Después de las repetidas vacaciones familiares en la playa daba lo mismo Varadero, Cayo Largo o Cayo Coco, entendió que no debía trabajar más para el “estado”, que podía ser un pequeño empresario; incursionó en el comercio con un abastecido restaurant de comida criolla y una tienda de ropa importada del Ecuador, que no dieron los frutos esperados y terminó de taxista de su flamante Chevrolet 57, para turistas europeos. En estos andares apareció una amiga de la infancia que dio por concluido el matrimonio de dos décadas con Rosita, le enseño que la vida no debía limitarse a los mares de esta Isla, y lo persuadió para que intentara llegar a Estados Unidos atravesando siete países.

Con los “ahorros” y la venta de la joya rodante de 1957 se estableció en Orlando con más deudas que sueños, arrastrando los débitos de una travesía encarecida por el sobornos a funcionarios, policías corruptos y coyotes temerarios, que sin pensarla asesinaron a uno de sus guías, solo porque peligraba un cargamento de cocaína al traficar cubanos.

Manolo aunque solo, ya tiene todos los beneficios del Ajuste, maneja por la izquierda el moderno camión de un mexicano, tiene internet a full y televisión por cable que poco usa por el cansancio de la doble jornada; ya apareció el olvidado problema de los riñones y los dolores de columna por los años de timón, extraña demasiado a los niños pero no se atreve a regresar por temor al “que dirán”; convencidos estamos de que él vive allá pero tiene la cabeza en La Habana.

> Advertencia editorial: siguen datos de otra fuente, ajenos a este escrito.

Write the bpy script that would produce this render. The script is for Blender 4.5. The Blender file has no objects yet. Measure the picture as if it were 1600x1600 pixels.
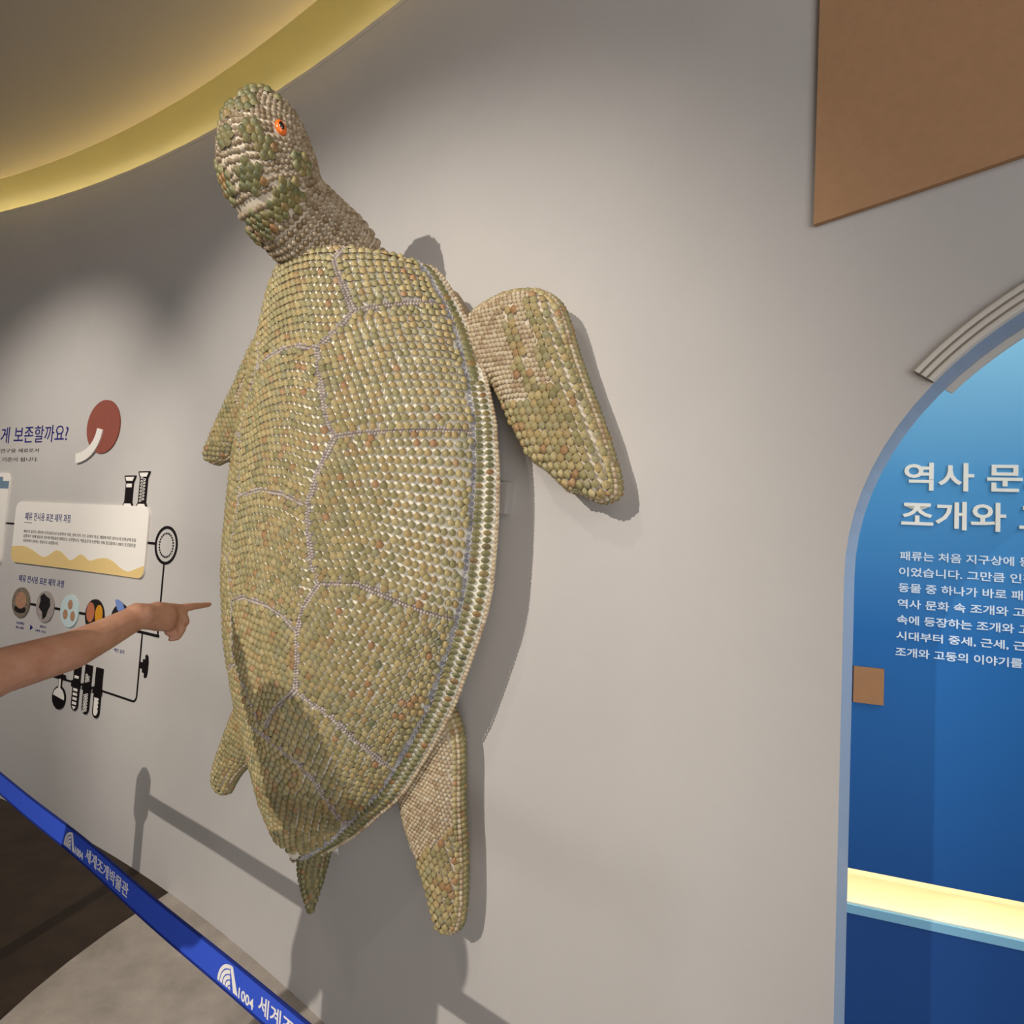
import bpy, bmesh, math, random
import numpy as np
from mathutils import Vector, Matrix
from mathutils.geometry import delaunay_2d_cdt

random.seed(7)
rng = np.random.RandomState(11)
scn = bpy.context.scene
COL = scn.collection

# ------------------------------------------------------------------ camera
PITCH, ROLL, CAMH = 0.052, 0.0558, 1.55
c_f = Vector((0, math.cos(PITCH), math.sin(PITCH)))
u0 = Vector((0, -math.sin(PITCH), math.cos(PITCH)))
c_r = math.cos(ROLL) * Vector((1, 0, 0)) + math.sin(ROLL) * u0
c_u = -math.sin(ROLL) * Vector((1, 0, 0)) + math.cos(ROLL) * u0
cam_d = bpy.data.cameras.new('camera')
cam_d.sensor_width = 36
cam_d.lens = 850 / 1600 * 36
cam_d.clip_start = 0.02
cam = bpy.data.objects.new('camera', cam_d)
m = Matrix.Identity(4)
for i in range(3):
    m[i][0], m[i][1], m[i][2] = c_r[i], c_u[i], -c_f[i]
m[2][3] = CAMH
cam.matrix_world = m
COL.objects.link(cam)
scn.camera = cam

# ------------------------------------------------------------------ world, lights, exposure
scn.view_settings.view_transform = 'Standard'
scn.view_settings.look = 'None'
scn.view_settings.gamma = 1
scn.view_settings.use_curve_mapping = False
scn.view_settings.exposure = 0.0
wd = bpy.data.worlds.new('world')
scn.world = wd
wd.use_nodes = True
wd.node_tree.nodes['Background'].inputs[0].default_value = (0.90, 0.90, 1.0, 1)
wd.node_tree.nodes['Background'].inputs[1].default_value = 0.12


def look_rot(src, dst):
    return (Vector(dst) - Vector(src)).to_track_quat('-Z', 'Y').to_euler()


def spot(name, loc, target, power, color, angle, blend, size):
    d = bpy.data.lights.new(name, 'SPOT')
    d.energy = power
    d.color = color
    d.spot_size = math.radians(angle)
    d.spot_blend = blend
    d.shadow_soft_size = size
    o = bpy.data.objects.new(name, d)
    o.location = loc
    o.rotation_euler = look_rot(loc, target)
    COL.objects.link(o)
    return o


def area(name, loc, target, power, color, sx, sy):
    d = bpy.data.lights.new(name, 'AREA')
    d.shape = 'RECTANGLE'
    d.size, d.size_y = sx, sy
    d.energy = power
    d.color = color
    o = bpy.data.objects.new(name, d)
    o.location = loc
    o.rotation_euler = look_rot(loc, target)
    COL.objects.link(o)
    return o


WARM = (1.0, 0.93, 0.85)
# track spots under the ceiling, behind and to the left of the viewpoint
spot('spotlight_turtle', (-2.6, -1.5, 3.15), (-0.80, 1.55, 1.45), 455, WARM, 51, 0.65, 0.02)
spot('spotlight_near', (-1.15, 0.05, 3.3), (-0.1, 1.4, 1.6), 22, WARM, 60, 1.0, 0.02)
spot('spotlight_panel', (-3.0, 0.9, 3.3), (-2.45, 3.0, 1.40), 210, WARM, 62, 1.0, 0.03)
area('room_fill', (0.6, -2.6, 3.0), (0.2, 1.2, 1.1), 27, (0.97, 0.96, 1.0), 2.4, 1.6)
area('ceiling_fill', (1.0, -4.5, 0.8), (-1.5, 1.0, 3.5), 110, (0.97, 0.97, 1.0), 3.0, 1.0)  # added fill aimed upward to brighten the ceiling and upper wall, no real fixture

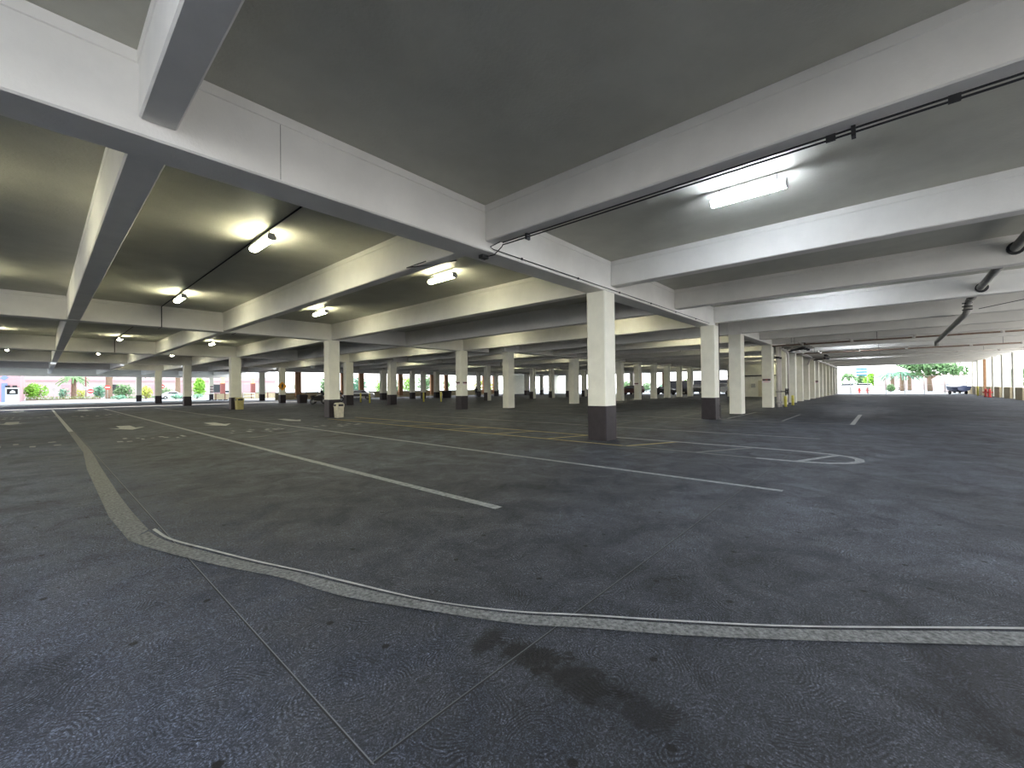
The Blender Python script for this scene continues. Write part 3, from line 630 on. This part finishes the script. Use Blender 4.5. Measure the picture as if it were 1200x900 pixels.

Mientras en la otra orilla Rosita ya tiene trabajo y un novio que la ayuda, Yilian dejo la Universidad y no se separa del teléfono esperando llamada de papa, Manolito no sale del gimnasio que preocupa a todos por temor a los remos, en el chalet la hierba crece, la piscina está seca y el ranchón nunca más escuchó la risa familiar ni el sonido de las ficha del dominó.